Bank sentral juga akan fokus untuk menjaga stabilitas nilai tukar tahun depan.

Seperti diketahui, tekanan terhadap nilai tukar kemungkinan akan makin kuat tahun depan di tengah berlanjutnya rencana tapering off the Fed.

Bank sentral Amerika itu kemungkinan akan menaikkan suku bunga acuannya pada paruh kedua tahun depan setelah pembelian aset rencananya berakhir pada paruh pertaa 2022.

Adanya sentimen tapering off ini dapat memicu dana asing kabur yang ikut mendoorng pelemahan nilai tukar.

 BI mempersiapkan lima kebijakan untuk tahun depan sebagai antisipasi rencana the Fed.  

Di luar upayanya untuk menjaga stabilitas, empat kebijakan lainnya akan diarahkan mendukung pertumbuhan ekonomi. Pertama, kebijakan makroprudensial yang longgar.

"Kebijakan makroprudensial longgar akan terus kami dorong bersama KSSK, dengan mendorong kredit dan pembiayan ke sektor riil, termausk kebijakan makroprudensial inklusif dan sektor-sektor prioritas," kata perry.

Kedua, Kebijakan sistem pembayaran yang terus diperluas untuk akselerasi ekonomi dan keuangan deigital.

 Beberapa langkah yang akan dilakukan dengan penguatan konsolidasi industri, pengembangan infrastruktur sistem pembayaran modern seperti QRIS, SNAP dan BI-Fast.
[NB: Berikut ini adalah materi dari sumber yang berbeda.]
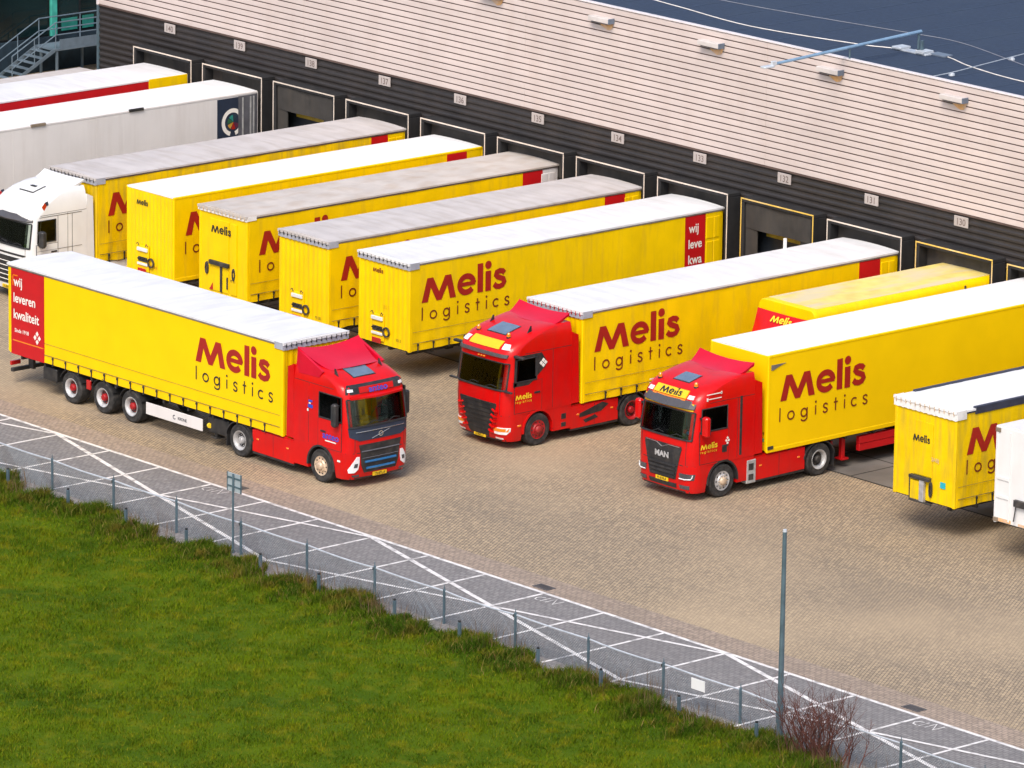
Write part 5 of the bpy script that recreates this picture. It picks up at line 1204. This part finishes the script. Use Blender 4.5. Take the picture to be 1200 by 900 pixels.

QRIS juga akan diperluas dengan target 15 juta pengguna.

Ketiga, kebijakan pengembangan pasar uang lewat pendalaman pasar uang dan pasar valas sesuai Blueprint Pendalaman Pasar Uang (BPPU) 2025.

Keempat, kebijakan UMKM dan ekonomi keuangan syariah dengan memperluas sejumlah program untuk dua sektor tersebut.

Ini termasuk melalui dukungan digitalisasi dan perluasan akses pasar domestik dan ekspor.